>>>

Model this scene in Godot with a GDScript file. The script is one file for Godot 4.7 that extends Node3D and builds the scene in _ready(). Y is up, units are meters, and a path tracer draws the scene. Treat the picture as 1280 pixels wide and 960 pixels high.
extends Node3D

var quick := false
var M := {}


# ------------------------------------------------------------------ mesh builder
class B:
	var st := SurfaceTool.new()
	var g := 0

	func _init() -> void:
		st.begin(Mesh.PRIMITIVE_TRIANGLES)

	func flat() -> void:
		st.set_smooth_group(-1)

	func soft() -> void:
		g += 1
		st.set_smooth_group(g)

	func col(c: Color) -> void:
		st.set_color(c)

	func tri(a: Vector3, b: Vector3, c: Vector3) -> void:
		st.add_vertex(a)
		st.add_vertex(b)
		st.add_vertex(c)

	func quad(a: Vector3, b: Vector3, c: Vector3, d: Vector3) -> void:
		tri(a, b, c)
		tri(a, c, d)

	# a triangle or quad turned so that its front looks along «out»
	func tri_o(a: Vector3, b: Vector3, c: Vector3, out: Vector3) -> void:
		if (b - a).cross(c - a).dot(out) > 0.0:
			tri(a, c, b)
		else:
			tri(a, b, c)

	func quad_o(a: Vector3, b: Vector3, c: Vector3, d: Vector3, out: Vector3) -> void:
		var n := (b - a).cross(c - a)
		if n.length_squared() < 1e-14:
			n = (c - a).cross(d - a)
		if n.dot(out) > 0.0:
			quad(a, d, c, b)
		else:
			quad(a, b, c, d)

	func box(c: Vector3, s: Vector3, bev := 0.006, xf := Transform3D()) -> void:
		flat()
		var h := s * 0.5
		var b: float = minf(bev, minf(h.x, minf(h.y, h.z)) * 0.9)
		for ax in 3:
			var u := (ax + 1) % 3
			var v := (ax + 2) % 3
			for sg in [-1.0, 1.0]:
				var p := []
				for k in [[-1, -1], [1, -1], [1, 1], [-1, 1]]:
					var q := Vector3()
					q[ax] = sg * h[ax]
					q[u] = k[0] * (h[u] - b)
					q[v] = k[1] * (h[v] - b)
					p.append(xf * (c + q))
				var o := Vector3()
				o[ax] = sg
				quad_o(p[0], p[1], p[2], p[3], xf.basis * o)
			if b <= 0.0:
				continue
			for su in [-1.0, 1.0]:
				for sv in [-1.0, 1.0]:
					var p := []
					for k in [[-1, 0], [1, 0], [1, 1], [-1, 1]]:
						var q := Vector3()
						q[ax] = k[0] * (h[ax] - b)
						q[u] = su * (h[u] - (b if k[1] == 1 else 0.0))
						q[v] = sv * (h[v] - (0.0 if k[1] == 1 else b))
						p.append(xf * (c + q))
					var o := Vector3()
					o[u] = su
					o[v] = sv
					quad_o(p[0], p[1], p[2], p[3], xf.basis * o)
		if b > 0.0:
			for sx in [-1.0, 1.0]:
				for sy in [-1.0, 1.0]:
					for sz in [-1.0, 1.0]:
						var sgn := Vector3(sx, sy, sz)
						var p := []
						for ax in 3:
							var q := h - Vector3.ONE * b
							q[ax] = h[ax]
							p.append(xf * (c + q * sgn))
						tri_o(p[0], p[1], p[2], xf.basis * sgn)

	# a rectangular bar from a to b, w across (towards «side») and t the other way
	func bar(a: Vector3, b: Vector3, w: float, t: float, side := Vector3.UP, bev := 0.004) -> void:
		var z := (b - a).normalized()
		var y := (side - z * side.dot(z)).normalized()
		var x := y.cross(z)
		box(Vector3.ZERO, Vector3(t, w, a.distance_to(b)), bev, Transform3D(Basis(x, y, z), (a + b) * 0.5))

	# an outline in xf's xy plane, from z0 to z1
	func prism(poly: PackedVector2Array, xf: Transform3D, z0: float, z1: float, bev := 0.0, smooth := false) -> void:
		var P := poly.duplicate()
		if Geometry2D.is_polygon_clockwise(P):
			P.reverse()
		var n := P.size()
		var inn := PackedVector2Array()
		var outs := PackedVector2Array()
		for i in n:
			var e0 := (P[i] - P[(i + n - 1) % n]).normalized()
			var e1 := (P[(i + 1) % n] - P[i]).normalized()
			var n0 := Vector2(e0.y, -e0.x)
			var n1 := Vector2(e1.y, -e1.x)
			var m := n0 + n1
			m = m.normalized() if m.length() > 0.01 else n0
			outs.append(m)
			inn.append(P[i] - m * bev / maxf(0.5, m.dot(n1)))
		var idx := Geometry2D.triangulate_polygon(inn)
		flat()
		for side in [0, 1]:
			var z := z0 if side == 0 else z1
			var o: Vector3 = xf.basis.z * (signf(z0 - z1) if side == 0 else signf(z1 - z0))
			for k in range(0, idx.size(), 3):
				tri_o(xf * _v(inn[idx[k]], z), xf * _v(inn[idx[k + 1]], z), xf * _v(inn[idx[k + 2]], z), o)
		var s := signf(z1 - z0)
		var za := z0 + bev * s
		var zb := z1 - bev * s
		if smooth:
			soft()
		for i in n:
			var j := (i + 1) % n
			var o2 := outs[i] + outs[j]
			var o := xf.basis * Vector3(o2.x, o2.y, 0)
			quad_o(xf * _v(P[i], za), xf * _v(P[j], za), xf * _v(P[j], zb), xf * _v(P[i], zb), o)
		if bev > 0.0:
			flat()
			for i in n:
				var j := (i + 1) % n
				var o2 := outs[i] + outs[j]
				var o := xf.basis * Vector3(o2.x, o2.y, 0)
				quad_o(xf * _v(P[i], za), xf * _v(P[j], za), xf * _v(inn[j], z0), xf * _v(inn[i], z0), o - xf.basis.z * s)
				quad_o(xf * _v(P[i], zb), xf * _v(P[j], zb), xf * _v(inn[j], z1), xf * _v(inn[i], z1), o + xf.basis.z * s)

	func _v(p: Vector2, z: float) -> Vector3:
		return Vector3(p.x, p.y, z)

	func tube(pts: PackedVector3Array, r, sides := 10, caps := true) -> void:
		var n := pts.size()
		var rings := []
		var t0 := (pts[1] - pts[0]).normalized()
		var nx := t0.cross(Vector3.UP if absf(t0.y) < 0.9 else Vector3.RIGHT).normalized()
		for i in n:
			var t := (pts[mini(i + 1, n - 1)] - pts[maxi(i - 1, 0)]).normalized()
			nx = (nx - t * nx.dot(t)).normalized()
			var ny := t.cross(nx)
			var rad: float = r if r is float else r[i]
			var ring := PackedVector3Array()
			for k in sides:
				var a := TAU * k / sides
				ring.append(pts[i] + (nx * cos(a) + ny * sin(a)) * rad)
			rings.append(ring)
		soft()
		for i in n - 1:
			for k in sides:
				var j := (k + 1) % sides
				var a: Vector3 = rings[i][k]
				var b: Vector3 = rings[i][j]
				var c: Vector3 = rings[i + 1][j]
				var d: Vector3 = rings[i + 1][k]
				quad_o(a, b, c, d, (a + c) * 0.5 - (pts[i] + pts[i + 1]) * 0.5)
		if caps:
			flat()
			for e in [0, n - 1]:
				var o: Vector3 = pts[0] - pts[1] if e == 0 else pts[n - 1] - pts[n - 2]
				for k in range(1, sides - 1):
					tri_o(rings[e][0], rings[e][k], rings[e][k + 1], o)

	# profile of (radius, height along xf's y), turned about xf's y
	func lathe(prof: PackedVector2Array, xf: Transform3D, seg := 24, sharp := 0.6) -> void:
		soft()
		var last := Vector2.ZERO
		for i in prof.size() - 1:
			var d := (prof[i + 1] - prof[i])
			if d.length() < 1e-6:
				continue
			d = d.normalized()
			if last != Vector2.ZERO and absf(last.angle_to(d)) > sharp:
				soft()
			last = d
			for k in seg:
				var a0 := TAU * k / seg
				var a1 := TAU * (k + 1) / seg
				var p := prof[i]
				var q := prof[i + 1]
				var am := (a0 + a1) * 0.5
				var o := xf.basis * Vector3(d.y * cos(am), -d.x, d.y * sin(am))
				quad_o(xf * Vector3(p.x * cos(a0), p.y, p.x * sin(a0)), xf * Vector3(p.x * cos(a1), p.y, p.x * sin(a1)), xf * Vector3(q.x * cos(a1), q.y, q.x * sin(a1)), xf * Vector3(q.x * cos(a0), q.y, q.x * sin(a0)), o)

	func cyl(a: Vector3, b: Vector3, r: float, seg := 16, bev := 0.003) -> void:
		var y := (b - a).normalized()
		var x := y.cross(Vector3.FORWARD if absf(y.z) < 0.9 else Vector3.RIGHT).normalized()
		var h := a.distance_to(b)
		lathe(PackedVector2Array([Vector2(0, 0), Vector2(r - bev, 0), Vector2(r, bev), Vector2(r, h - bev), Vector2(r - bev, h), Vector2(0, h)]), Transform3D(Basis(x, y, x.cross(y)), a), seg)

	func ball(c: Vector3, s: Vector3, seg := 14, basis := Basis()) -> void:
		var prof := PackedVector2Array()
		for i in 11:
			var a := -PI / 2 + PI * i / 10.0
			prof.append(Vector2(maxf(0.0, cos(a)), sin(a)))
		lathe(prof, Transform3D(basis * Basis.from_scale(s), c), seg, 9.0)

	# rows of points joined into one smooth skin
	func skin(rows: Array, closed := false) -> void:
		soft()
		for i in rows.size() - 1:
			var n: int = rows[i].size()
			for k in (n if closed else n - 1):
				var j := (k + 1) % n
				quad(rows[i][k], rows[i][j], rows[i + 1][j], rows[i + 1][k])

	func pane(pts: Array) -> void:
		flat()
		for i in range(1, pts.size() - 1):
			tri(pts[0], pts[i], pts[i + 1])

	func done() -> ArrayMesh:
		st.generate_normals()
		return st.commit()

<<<

◆ **Your objective**: Quote only the stretch of lines that starts the data above and ends with the line containing "tri(a, c, d)", both included.

◆ **Task result**:
Model this scene in Godot with a GDScript file. The script is one file for Godot 4.7 that extends Node3D and builds the scene in _ready(). Y is up, units are meters, and a path tracer draws the scene. Treat the picture as 1280 pixels wide and 960 pixels high.
extends Node3D

var quick := false
var M := {}


# ------------------------------------------------------------------ mesh builder
class B:
	var st := SurfaceTool.new()
	var g := 0

	func _init() -> void:
		st.begin(Mesh.PRIMITIVE_TRIANGLES)

	func flat() -> void:
		st.set_smooth_group(-1)

	func soft() -> void:
		g += 1
		st.set_smooth_group(g)

	func col(c: Color) -> void:
		st.set_color(c)

	func tri(a: Vector3, b: Vector3, c: Vector3) -> void:
		st.add_vertex(a)
		st.add_vertex(b)
		st.add_vertex(c)

	func quad(a: Vector3, b: Vector3, c: Vector3, d: Vector3) -> void:
		tri(a, b, c)
		tri(a, c, d)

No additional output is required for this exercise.